Crypto is bleeding again, and this time it is not just red candles. It is a full-market tide shift. Bitcoin’s drop from its October all-time high of $126,000 to the $91,000–94,000 range today has erased almost 26% of its value, according to Coinbase price data. A correction of this size is enough to rattle traders, but the real story is happening beneath the surface, where altcoins are not simply correcting. They are collapsing.
In every crypto cycle, Bitcoin sets the direction. Altcoins supply the drama. This week has been no different. As BTC slid toward the low-$90,000 zone, the rest of the market fell much harder, with many tokens plunging between 40% and 70% in the same window.
Data from Investing.com confirms that several mid-cap and small-cap coins have suffered deep, extended declines over the last two months, far outpacing Bitcoin’s drawdown. A correction at the top becomes a quake at the bottom. That is the math.

Why altcoins hurt more: Liquidity gravity
The common myth is that altcoins drop harder because they are “weak.” The truth is more structural. Bitcoin is the liquidity anchor of the entire market. When uncertainty rises, whether from macro warnings, ETF outflows, or leveraged positions unwinding, capital rotates back toward Bitcoin, not away from it.
This creates liquidity gravity. Money flows inward, consolidating around the deepest and most stable pools. That consolidation is what pulls altcoins underwater. Even Ethereum, the strongest altcoin by market cap, has struggled to hold upward momentum, slipping from the $3,500–3,700 zone earlier this quarter to around $2,900–3,100, reflecting a decline consistent with broader market risk-off behavior.
Below Ethereum, the pain becomes sharper.
- Solana (SOL) has fallen from $205 in early October to the $130–140 range, a nearly 35% drop.
- Cardano (ADA) is down more than 40% from its summer levels, retracing gains that had taken months to build.
- Smaller caps and meme coins have been hit even harder, with several retracing 60–75%, according to Reuters’ coverage of the October and November downtrend.
In other words, altcoins are not victims of Bitcoin’s decline. They are amplifiers. They convert Bitcoin’s pain into a market-wide earthquake.
A reset, not a collapse
Despite the drama, what is happening now is not a historic breakdown; it is a reset. A necessary one. Every major cycle has followed the same path: a euphoric climb, a stretched valuation phase, a rise in open interest, and then a sharp correction that flushes excess leverage out of the system.
This is the same pattern we saw in:
- In 2013, BTC fell 70% before rallying to new highs.
- In 2017, when altcoins collapsed ahead of Bitcoin’s recovery.
- In 2020 and 2021, when leveraged longs vanished overnight, the bull market continued.
Today’s market cap tells the same story. Crypto’s total value has contracted to roughly $3.2 trillion, down from its October peak above $4 trillion, but still dramatically higher than the $1.6 trillion recorded in early 2024. That is not a collapse. That is cycle breathing.
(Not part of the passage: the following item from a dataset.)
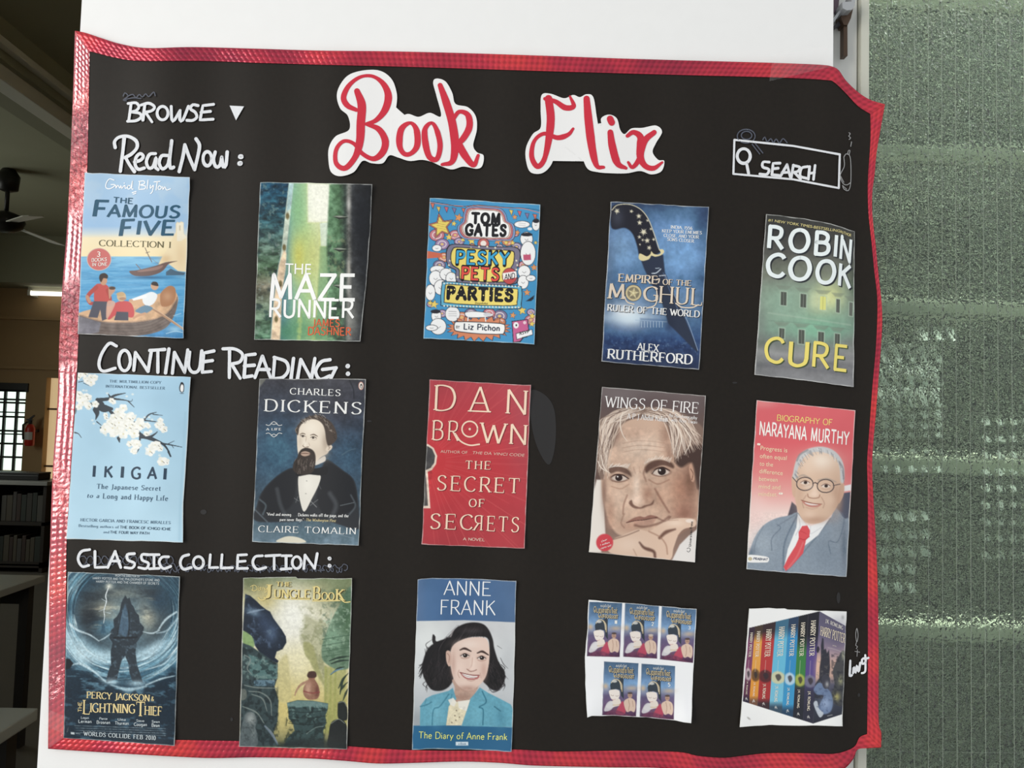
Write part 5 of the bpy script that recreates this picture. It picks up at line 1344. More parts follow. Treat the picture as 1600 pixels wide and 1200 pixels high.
    c.T('to a', 152, 868, 234, 870, 28, (60, 88, 112), 'subtitle_lettering', 'serif', weight=1.4, spacing=2, shear=.2); c.T('Long and Happy Life', 258, 874, 694, 890, 34, (60, 88, 112), 'subtitle_lettering', 'serif', weight=1.5, spacing=2.2)
    c.T('HECTOR GARCIA AND FRANCESC MIRALLES', 108, 1026, 712, 1046, 19, (70, 98, 120), 'author_name', 'serif', weight=1.5, spacing=2); c.T('Bestselling authors of', 96, 1064, 366, 1074, 17, (90, 118, 138), 'author_name', 'serif', weight=1.5, spacing=1.6); c.T('THE BOOK OF ICHIGO ICHIE', 374, 1074, 714, 1088, 17, (50, 76, 98), 'author_name', bold=.02)
    c.T('and', 262, 1106, 302, 1108, 16, (90, 118, 138), 'author_name', 'serif', weight=1.4); c.T('THE FOUR WAY PATH', 308, 1108, 570, 1116, 17, (50, 76, 98), 'author_name', bold=.02)
    c.part('publisher_emblem')
    c.blob('772,130 780,104 790,94 802,104 806,132 802,158 790,164 776,156', (30, 34, 40)); c.blob('779,134 786,112 798,114 801,136 797,156 789,160 781,152', (240, 240, 238)); c.ell(789, 102, 8, 7, (30, 34, 40)); c.ell(790, 170, 12, 3, (40, 40, 44), .7)
    c.build('book_cover', 'pasted pale blue cover with a white blossom branch')

def cover_beard():
    c = Cover((385, 580, 580, 836), (88, 50), (802, 52), (750, 1168), (38, 1143), right=[(790, 300), (770, 700), (762, 1000)])
    c.grad([(50, (54, 54, 60)), (300, (46, 54, 68)), (600, (44, 66, 86)), (900, (54, 70, 82)), (1050, (66, 86, 100)), (1168, (84, 110, 128))])
    c.glow(210, 520, 160, 170, (50, 88, 114), .8); c.glow(680, 560, 90, 130, (46, 74, 96), .7); c.glow(640, 200, 160, 150, (50, 50, 58), .8); c.noise(60, .22, seed=3); c.noise(14, .16, seed=4)
    c.poly('88,50 132,52 90,106', (92, 92, 86), .9, 8); c.line('690,60 716,120 720,180', 8, (30, 32, 38), .8, 6); c.glow(120, 1090, 90, 50, (84, 108, 124), .6)
    c.part('portrait')
    c.blob('70,900 110,800 200,706 300,650 350,680 480,690 530,600 560,600 640,660 720,730 748,860 756,1000 740,1060 560,1010 420,1000 250,1010 60,1000', (40, 42, 46), soft=10)
    c.blob('110,810 210,704 310,650 344,700 330,800 300,900 200,960 90,930', (30, 31, 35), .9, 16); c.blob('530,606 640,664 716,736 736,900 640,960 520,960 470,840 500,700', (27, 28, 32), .9, 16)
    c.line('205,790 230,900 280,1000', 26, (66, 70, 74), .6, 16); c.line('560,820 600,900 560,1000', 30, (70, 74, 78), .6, 20); c.line('90,860 130,900 110,960', 10, (92, 108, 116), .6, 10); c.line('700,830 730,900 690,960', 10, (84, 94, 100), .6, 10); c.line('630,900 720,880', 5, (110, 120, 124), .6); c.line('60,930 140,1010', 8, (110, 124, 132), .5, 8)
    c.line('430,870 470,910', 5, (120, 122, 124), .8); c.line('426,900 480,860', 4, (100, 102, 104), .8); c.line('320,850 350,870', 4, (110, 112, 114), .7); c.line('330,880 345,840', 4, (100, 102, 104), .7); c.line('480,750 500,790', 4, (90, 92, 94), .6)
    c.blob('352,700 400,690 450,694 496,700 484,760 440,850 388,940 360,870 348,780', (222, 216, 202), soft=4); c.glow(410, 760, 40, 60, (236, 230, 216), .8); c.ell(404, 735, 4, 4, (150, 146, 138)); c.ell(398, 820, 5, 3, (140, 136, 128))
    c.blob('330,690 380,664 470,650 540,640 536,690 490,698 420,692 350,704', (24, 24, 27), soft=5)
    c.blob('456,620 470,602 524,568 530,598 500,616 462,630', (214, 206, 194), soft=3)
    # head
    c.blob('340,420 350,362 400,318 470,312 526,350 548,440 556,500 546,548 500,576 452,620 400,640 356,590 342,520', (226, 208, 184), soft=5)
    c.glow(430, 380, 60, 50, (240, 226, 204), .8); c.glow(530, 480, 26, 80, (150, 128, 108), .7); c.glow(480, 550, 50, 46, (196, 174, 150), .6); c.glow(360, 470, 14, 40, (200, 178, 154), .6)
    c.blob('545,500 562,492 576,504 566,526 544,536 530,526', (214, 194, 170), soft=4); c.line('548,506 560,510 550,524', 4, (120, 98, 82))
    c.line('358,424 376,416 394,422', [4, 8, 5], (88, 70, 58), .9); c.line('430,428 452,424 476,436', [5, 9, 5], (84, 66, 54), .9)
    c.ell(378, 436, 14, 7, (196, 180, 160)); c.ell(378, 436, 7, 7, (50, 40, 34)); c.line('362,432 378,428 394,436', 4, (66, 52, 44)); c.ell(450, 446, 15, 8, (200, 184, 164)); c.ell(447, 446, 7, 7, (48, 38, 32)); c.line('430,444 450,437 470,448', 4, (66, 52, 44)); c.line('436,460 456,462 470,456', 3, (170, 146, 124), .8)
    c.line('402,436 396,470 378,500', [4, 6, 5], (176, 150, 126), .8, 5); c.line('378,500 392,510 416,506', 6, (120, 94, 78), .9); c.glow(392, 484, 10, 20, (244, 230, 208), .8); c.line('418,480 424,498', 4, (170, 142, 120), .7)
    BD = (50, 42, 38)
    c.blob('350,546 376,520 410,514 444,528 462,560 462,620 446,672 400,694 350,690 312,660 318,610 340,580', BD, soft=7)
    c.blob('366,546 392,536 424,546 424,560 392,570 368,562', (176, 140, 118), soft=4); c.line('360,553 392,550 428,554', 5, (84, 58, 50)); c.line('352,556 372,530 404,522 440,540 452,570', [6, 14, 16, 14, 8], (46, 38, 34))
    rr = np.random.default_rng(8)
    for k in range(46):
        x = rr.uniform(328, 452); y = rr.uniform(580, 660); c.line([(x, y), (x + rr.uniform(-16, 4), y + rr.uniform(16, 44))], 3, (112, 100, 92) if k % 2 else (32, 27, 25), .7, 2)
    HR = (62, 52, 46)
    c.blob('344,430 330,404 338,370 376,330 420,302 470,296 520,310 570,344 600,400 606,450 580,484 548,500 534,460 526,400 510,356 476,328 430,322 384,342 356,376 350,410', HR, soft=7)
    for k in range(70):
        t = rr.uniform(0, 1); x = 350 + 240 * t; y = 340 - 50 * math.sin(t * 3.1) + rr.uniform(-8, 16) + (90 * max(0, t - .75) / .25 + rr.uniform(0, 40) * (t > .7))
        c.line([(x, y), (x + rr.uniform(2, 14), y + rr.uniform(4, 16)), (x + rr.uniform(4, 22), y + rr.uniform(-4, 20))], 3, (150, 136, 122) if k % 3 == 0 else ((98, 84, 74) if k % 3 == 1 else (38, 32, 30)), .75, 2)
    c.line('336,410 328,392 340,378', 6, (112, 98, 86), .8)
    c.part('sitters_hand'); c.blob('200,1142 250,1112 300,1106 360,1118 400,1144 330,1150', (214, 206, 180), soft=5)
    c.part()
    c.line('560,1040 620,1090 720,1120', 6, (110, 136, 152), .5, 6); c.line('640,560 690,530 730,520', 5, (86, 106, 120), .5, 5)
    W = (236, 236, 234)
    c.T('CHARLES', 290, 154, 630, 166, 42, W, 'title_lettering', 'serif', weight=1.5, spacing=2.4); c.T('DICKENS', 116, 266, 770, 288, 78, W, 'title_lettering', 'serif', weight=1.35, spacing=2.6)
    c.T('A LIFE', 130, 396, 232, 396, 15, W, 'subtitle_lettering', 'serif', weight=2, spacing=2.4)
    c.strokes('ornament', ['132,358 150,364 170,352 184,358 200,352 218,364 238,360', '164,350 184,338 206,350', '132,418 150,414 170,428 184,420 200,428 218,414 238,418', '164,428 184,440 206,428'], 4.5, (206, 208, 208))
    c.T('"Vivid and moving . . . Dickens walks off the page, and the', 134, 966, 684, 978, 19, W, 'review_quote', 'serif', weight=1.8, contrast=.5); c.T('pace never flags."', 222, 1002, 384, 1004, 18, W, 'review_quote', 'serif', weight=1.8, contrast=.5); c.T('-The Washington Post', 390, 1004, 598, 1010, 18, (220, 206, 160), 'review_quote', 'serif', weight=1.7, shear=.2)
    c.T('CLAIRE TOMALIN', 78, 1076, 736, 1092, 42, W, 'author_name', 'serif', weight=1.3, spacing=2.2)
    c.part('publisher_emblem'); c.ell(768, 98, 17, 27, (206, 120, 100)); c.ell(768, 98, 14, 23, (236, 226, 214)); c.blob('760,104 764,88 771,84 777,96 776,112 768,116', (40, 36, 36)); c.ell(769, 104, 4, 9, (236, 230, 222))
    c.build('book_cover', 'pasted dark blue-grey cover with a portrait of a bearded man in a black coat')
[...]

The real risk: Misreading the cycle
The danger is not the correction itself. It is the assumption that the correction means everything has changed. Markets do not fall because they are dying. Markets fall because they are alive. They inhale and exhale. They expand and contract. Bitcoin’s retracement is the exhale, the release of pressure built over months of aggressive price appreciation.
Altcoins simply sit closer to the surface of the water. When Bitcoin’s wave pulls back, they are left exposed.
Where the market goes next
Short term, volatility remains the rule. Analysts from Trading News warn that Bitcoin may retest the $89,000–94,000 zone several times as liquidity stabilizes. Long term, the mechanics remain unchanged: BTC resets, altcoins overreact, liquidity rebuilds, and new leaders emerge.
The smartest investors in the Gulf, the U.S., East Asia, and Europe all recognize the same truth:
- Bitcoin commands the tide.
- Altcoins ride the tide.
- And when the tide goes out too fast, some of them capsize.
The splash zone is part of the cycle. Not the end of it.